Was auf Nachtflügen in den Passagierreihen so vor sich geht, kann man in der dunklen Kabine oft nur ahnen. Auf Grund der Enge in der Economy Klasse haben Passagiere ganz abenteuerliche Körperhaltungen entwickelt, um auch auf langen Reisen eine Mütze voll Schlaf zu ergattern, wer weiß denn schon so genau was unter den gebauten Zelten aus Kissen, Decken und Jacken manchmal so passiert? Leise und diskret geht da vielleicht so einiges, was im Brummen der Triebwerke unbemerkt bleibt. Und solange Arme und Beine der Gäste nicht so ungeschickt in den Mittelgang ragen, das es ein Durchkommen unmöglich macht, schreitet man natürlich taktvoll vorbei.

Aber es gibt ja auch noch andere Wege die Mitgliedschaft im MHC zu ergattern, auch wenn nicht jeder die Möglichkeiten der wohlhabenden Prominenz hat. Hugh Heffner, der Herausgeber des Playboys, hat sich mit seinem legendären „Big Bunny“, einer DC 9 mit Diskothek und Rückzugsmöglichkeiten für bis zu 16 Gäste, seine ganz eigene Spielwiese geschaffen. Diese konnte auch gechartert werden, über die genauen Kosten ist leider nichts überliefert.

Wie wäre es denn stattdessen mit einem einladenden Doppelbett in der First Class? Auch wenn eine Asiatische Airline bei der Auslieferung Ihrer 380er die Kunden hat wissen lassen, dass Sex an Bord nicht erwünscht ist, weil die Doppelkabinen zwar äußerst komfortabel, aber leider nicht schallisoliert seien – verboten ist der intensive Umgang miteinander an Bord eines Flugzeuges eigentlich nicht. Er wird genau wie am Boden als Verstoß gegen die Sitten und die Ordnung geahndet und das gilt ja bekanntlich nur, wenn man sich dabei auch erwischen lässt. Im Gegensatz zu den eher zurückhaltenden Asiaten gibt es im übrigen andere Airlines, die ihre Doppelbetten extra so ausgerichtet haben, dass auch der gründliche zwischenmenschliche Kontakt, so er denn gewünscht wird, möglich ist. Leider hat das dann im Vergleich zu einem Platz in der Economy immer noch seinen Preis.

Etwas günstiger als ein First Class Ticket über den großen Teich ist das Angebot eines geschäftstüchtigen amerikanischen Anbieters: Ein einstündiger Rundflug kostet nur 599$ nebst Zertifikat und Souvenirbettwäsche. Oder beinhaltet so etwas profan Geplantes dann nicht mehr genug Abenteuer?
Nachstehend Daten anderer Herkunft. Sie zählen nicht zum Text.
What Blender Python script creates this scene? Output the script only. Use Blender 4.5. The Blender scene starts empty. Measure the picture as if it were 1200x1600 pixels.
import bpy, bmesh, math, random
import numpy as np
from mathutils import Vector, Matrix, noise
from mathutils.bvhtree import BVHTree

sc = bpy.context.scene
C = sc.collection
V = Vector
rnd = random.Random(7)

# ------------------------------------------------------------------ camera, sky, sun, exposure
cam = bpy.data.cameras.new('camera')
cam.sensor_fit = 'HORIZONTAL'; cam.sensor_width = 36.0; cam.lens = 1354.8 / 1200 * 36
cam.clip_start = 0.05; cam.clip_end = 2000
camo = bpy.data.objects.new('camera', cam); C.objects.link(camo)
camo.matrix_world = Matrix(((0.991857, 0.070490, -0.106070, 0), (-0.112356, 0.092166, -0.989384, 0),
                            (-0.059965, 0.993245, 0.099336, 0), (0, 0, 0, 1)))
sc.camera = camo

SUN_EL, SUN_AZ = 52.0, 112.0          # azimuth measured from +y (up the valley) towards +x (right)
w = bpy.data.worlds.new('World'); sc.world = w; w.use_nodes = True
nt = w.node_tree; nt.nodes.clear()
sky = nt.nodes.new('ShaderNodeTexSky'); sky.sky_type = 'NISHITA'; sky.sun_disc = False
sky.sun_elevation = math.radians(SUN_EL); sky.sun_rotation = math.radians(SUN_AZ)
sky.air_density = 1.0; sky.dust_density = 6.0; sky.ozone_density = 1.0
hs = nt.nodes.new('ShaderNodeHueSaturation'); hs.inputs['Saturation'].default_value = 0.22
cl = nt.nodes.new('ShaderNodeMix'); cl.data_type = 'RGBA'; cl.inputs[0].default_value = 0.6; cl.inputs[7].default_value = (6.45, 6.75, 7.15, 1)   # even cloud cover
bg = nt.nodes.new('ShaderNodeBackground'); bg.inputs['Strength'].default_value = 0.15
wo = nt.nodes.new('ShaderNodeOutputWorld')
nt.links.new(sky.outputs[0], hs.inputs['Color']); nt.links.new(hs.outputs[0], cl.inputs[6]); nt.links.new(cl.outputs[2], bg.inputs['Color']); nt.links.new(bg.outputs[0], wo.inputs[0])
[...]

Für mich wäre das ehrlich gesagt alles nichts, aber wie sagte meine Oma schon immer: „Des Menschen Wille ist sein Himmelreich.“ Ich habe zwar nach wie vor keine Kondome dabei, die ich Passagieren spontan anbieten könnte, (ehrlich gesagt ist mir das auch erst drei mal in 25 Jahren an Bord passiert, dass mich jemand danach gefragt hat und das ist auch schon ziemlich lange her), aber wenn es wirklich ein Herzenswunsch sein sollte – ich verrate ganz sicher nichts. Ich schmunzle höchstens leise, leise und diskret.